A equipa do Joyeux tinha, no início, nove pessoas com estas dificuldades — agora, o número mais do que duplicou. O staff divide-se em quatro áreas: cozinha, serviço de mesa, barista e caixa.
“Não queremos continuar com uma lógica do vamos lá ajudar os coitadinhos. Não tem nada a ver com isso. Queríamos um projeto que fosse apelativo e que, de facto, fosse bom ir até lá, porque se come bem, porque temos um bom ambiente, porque se ouve boa música, porque tem boa energia e porque estamos a contribuir para apoiar uma boa causa. Ao mesmo tempo, tudo isto nos transforma”, continua Filipa.

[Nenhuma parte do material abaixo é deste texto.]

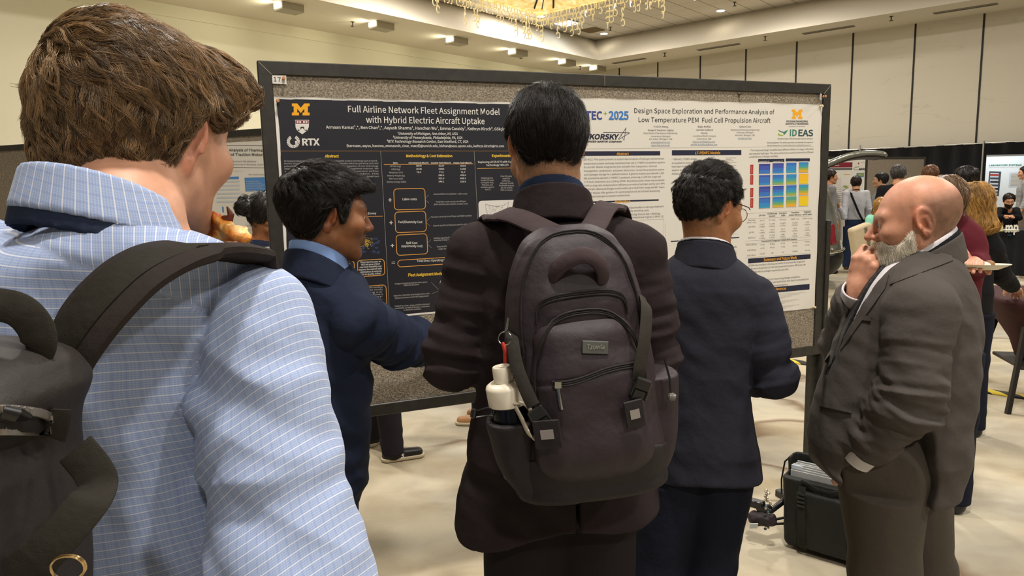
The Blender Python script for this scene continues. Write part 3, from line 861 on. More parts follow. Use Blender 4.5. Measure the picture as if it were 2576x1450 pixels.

São Bento foi a primeira localização escolhida para conceito, que não ficou por ali. O segundo começou a funcionar, já em 2022, num edifício de uma empresa de seguros, também em Lisboa. Depois da abertura em Cascais, estão já a preparar a próxima. “Vamos abrir dia 11 de setembro um café-restaurante. Será um conceito híbrido, nas instalações da Cofidis, nas Torres de Lisboa, que terá uma porta aberta ao público”, revela. Para este projeto, recrutaram já sete jovens com dificuldade intelectual.
Filipa acredita que o sucesso do Joyeux deverá abrir mentalidades e criar mais oportunidades no País. “Pode fazer com que os patrões queiram contratar pessoas com dificuldades intelectuais e de desenvolvimento, não apenas por uma obrigação, mas porque se sentem entusiasmados. Queremos desmistificar estes preconceitos.” A decoração, essa, replica exatamente o modelo francês, seguindo as diretrizes do guião amarelo da marca.